Above: a monument erected in the tiny Jewish cemetery of Höxter, in north-center Germany, after the Second World War by combining stones from the desecrated graves. By chance, the most prominent fragment comes from the grave of a Hochfeld ancestor. Left, the tomb of Rabbi Samson Hochfeld and his wife, in the Ehrenreie (Row of Honor) in the Jewish cemetery at Weissensee, in Berlin.
The Hochfeld family (impoverished musicians, mostly) had lived in Höxter for generations and had mostly died out before the start of the 20th century, but Samson Hochfeld had gone to Berlin as a teenager to study for the rabbinate.

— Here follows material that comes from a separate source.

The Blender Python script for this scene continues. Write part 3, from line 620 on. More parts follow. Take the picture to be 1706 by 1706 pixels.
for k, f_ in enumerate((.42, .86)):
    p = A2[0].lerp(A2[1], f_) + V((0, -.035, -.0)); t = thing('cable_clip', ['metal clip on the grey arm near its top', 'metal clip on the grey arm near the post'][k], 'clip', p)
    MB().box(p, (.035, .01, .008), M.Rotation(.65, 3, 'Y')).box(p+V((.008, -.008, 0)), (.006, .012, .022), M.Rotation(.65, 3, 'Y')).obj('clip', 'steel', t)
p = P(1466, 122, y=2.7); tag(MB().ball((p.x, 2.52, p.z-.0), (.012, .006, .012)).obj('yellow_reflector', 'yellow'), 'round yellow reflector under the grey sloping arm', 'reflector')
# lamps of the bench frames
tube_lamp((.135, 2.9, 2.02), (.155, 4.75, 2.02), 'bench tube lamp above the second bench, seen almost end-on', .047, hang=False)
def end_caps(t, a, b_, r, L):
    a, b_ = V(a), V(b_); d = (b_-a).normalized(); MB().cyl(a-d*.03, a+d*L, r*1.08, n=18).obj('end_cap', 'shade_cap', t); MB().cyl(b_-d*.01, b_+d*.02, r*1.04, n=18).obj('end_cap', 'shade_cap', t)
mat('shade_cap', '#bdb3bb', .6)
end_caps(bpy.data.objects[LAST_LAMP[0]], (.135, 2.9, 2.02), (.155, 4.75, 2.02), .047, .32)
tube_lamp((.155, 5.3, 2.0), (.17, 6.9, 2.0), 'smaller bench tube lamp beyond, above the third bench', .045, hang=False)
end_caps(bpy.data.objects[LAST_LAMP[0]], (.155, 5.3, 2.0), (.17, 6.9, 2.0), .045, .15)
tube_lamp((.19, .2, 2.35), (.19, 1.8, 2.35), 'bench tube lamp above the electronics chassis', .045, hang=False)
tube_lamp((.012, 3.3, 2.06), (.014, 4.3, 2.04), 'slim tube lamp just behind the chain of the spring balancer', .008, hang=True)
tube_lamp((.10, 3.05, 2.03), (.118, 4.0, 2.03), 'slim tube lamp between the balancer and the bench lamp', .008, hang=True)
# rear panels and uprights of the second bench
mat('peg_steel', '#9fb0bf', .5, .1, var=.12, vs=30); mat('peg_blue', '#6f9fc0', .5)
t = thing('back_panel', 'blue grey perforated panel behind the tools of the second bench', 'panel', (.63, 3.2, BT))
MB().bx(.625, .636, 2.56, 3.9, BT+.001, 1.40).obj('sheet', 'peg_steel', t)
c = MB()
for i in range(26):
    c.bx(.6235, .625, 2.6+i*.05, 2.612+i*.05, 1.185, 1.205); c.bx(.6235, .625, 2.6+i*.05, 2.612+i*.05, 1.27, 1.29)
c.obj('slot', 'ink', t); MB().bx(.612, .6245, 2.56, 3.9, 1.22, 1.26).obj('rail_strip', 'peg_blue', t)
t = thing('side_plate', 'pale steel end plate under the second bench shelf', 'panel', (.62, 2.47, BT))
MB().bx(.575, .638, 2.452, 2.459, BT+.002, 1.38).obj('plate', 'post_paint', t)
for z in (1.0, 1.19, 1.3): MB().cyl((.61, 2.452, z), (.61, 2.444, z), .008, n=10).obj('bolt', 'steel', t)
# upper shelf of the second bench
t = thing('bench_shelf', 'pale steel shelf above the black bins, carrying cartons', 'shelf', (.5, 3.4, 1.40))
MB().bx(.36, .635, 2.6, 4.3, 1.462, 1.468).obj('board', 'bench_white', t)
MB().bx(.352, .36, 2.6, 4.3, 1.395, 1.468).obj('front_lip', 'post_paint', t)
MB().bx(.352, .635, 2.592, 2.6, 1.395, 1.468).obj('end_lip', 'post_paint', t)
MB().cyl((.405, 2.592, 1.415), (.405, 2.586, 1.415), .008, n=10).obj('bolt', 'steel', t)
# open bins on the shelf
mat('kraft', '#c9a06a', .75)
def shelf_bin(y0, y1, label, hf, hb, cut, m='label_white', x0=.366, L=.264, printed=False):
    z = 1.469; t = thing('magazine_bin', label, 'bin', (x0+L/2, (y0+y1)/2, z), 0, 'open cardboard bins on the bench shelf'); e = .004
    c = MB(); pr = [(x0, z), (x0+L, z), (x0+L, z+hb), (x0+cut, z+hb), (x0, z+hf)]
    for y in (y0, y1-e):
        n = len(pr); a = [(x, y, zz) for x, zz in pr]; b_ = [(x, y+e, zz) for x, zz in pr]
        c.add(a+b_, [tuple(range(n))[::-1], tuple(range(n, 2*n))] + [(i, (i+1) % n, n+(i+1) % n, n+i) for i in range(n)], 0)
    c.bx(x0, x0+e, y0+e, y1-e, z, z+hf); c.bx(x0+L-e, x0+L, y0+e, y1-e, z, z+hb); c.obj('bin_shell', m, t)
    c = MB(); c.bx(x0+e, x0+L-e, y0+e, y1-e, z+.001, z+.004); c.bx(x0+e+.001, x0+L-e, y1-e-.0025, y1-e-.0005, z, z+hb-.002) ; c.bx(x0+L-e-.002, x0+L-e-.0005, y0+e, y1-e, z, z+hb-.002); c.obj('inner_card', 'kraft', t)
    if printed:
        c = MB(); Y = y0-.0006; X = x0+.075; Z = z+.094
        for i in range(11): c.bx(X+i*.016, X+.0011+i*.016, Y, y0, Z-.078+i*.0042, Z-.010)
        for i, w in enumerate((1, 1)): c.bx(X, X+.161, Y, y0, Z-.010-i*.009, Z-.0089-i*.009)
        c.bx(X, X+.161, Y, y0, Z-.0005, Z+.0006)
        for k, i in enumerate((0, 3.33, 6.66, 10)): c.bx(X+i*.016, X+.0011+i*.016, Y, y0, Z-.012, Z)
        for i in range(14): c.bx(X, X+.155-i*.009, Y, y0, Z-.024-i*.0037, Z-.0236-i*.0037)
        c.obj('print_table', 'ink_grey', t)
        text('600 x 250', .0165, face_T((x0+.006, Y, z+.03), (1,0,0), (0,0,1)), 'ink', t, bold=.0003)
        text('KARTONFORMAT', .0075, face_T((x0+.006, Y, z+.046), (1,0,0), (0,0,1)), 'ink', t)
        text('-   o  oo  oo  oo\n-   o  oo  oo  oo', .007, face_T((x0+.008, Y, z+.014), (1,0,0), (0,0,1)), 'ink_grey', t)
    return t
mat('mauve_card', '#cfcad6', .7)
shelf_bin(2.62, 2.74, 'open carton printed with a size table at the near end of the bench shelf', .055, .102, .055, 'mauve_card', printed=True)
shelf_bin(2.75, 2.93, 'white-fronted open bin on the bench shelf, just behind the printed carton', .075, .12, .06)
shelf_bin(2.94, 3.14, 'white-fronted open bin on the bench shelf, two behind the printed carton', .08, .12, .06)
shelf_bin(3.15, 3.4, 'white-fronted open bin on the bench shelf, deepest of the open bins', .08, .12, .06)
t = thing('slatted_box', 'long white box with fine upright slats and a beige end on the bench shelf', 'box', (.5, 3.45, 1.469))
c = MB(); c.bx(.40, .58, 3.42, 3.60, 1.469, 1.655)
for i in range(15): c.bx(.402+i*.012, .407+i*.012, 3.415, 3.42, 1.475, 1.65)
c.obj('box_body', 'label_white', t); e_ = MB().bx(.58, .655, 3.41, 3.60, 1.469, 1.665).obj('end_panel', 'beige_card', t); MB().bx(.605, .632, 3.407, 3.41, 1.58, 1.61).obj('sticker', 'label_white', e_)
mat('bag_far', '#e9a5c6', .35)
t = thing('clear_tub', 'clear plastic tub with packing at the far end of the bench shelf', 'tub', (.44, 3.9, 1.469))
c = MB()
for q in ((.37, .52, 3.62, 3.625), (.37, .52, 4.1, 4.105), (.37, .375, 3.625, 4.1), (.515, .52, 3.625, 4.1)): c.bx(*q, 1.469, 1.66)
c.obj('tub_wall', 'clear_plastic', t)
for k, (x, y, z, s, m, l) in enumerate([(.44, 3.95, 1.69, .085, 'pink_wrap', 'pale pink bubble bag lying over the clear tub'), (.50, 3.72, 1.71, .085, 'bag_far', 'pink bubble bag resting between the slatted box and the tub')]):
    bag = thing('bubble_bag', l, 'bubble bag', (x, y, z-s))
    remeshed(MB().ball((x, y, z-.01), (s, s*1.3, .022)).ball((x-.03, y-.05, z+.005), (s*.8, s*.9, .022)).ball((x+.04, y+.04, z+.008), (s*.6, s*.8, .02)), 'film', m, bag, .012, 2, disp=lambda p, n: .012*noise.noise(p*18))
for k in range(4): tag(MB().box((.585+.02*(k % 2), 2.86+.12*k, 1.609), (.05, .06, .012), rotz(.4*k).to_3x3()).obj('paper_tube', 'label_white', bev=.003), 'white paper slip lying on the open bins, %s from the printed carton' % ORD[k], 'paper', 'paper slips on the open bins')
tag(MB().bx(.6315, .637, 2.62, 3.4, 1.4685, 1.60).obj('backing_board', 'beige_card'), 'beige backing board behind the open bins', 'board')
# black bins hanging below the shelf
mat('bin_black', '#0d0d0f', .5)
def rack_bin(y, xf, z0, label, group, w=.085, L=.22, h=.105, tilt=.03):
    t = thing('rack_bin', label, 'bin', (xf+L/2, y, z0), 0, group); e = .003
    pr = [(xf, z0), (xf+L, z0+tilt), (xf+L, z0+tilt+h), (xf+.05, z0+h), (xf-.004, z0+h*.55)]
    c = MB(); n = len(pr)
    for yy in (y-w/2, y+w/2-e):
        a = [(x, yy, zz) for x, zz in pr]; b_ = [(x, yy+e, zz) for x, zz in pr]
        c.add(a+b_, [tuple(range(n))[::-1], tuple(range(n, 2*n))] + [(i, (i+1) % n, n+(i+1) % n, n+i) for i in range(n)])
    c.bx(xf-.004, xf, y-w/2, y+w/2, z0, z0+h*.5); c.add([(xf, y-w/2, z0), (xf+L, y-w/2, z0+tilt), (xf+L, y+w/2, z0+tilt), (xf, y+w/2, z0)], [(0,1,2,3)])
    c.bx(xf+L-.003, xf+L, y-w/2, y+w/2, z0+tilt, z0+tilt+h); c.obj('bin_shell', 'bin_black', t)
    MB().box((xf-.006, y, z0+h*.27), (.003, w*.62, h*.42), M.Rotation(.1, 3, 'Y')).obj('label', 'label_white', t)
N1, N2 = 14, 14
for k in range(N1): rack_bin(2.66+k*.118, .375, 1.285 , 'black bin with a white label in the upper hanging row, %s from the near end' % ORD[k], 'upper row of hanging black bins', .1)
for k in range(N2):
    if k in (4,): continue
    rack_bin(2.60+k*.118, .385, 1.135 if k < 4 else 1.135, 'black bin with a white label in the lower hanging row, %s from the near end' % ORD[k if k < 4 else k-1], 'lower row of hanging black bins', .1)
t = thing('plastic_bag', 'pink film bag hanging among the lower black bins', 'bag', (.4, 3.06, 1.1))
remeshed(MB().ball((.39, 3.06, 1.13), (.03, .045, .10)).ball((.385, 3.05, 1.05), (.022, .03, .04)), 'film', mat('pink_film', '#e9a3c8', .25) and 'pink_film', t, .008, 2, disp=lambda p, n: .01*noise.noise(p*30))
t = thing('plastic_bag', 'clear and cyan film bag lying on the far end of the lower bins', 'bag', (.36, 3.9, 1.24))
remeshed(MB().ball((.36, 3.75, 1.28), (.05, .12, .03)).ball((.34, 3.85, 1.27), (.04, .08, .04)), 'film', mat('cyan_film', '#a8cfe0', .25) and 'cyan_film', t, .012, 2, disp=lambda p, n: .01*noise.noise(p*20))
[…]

After early assignments in the provinces, he returned to take over Berlin's largest congregation during World War One. A leader of what's known as the Reform movement, he was working on a multi-volume history of Judaism when he died, in 1921, barely 50 years old. His wartime sermons to Germany's half-million Jews seem quaint and ill-advised today: to escape prejudice, Jews should assimilate, become more German.
Within a decade, signs like the one below were appearing around the country as the racial laws of the Third Reich took effect: "Whoever buys from a Jew betrays his country."
Today, teenagers from all nations are surrounded by the evidence of their parents' and grandparents' indifference to cruelty. They play hide and seek among the concrete markers that make up the national Holocaust Memorial in Berlin. No names here; the 1,200 stones represent six million victims; there is no need for further specifics.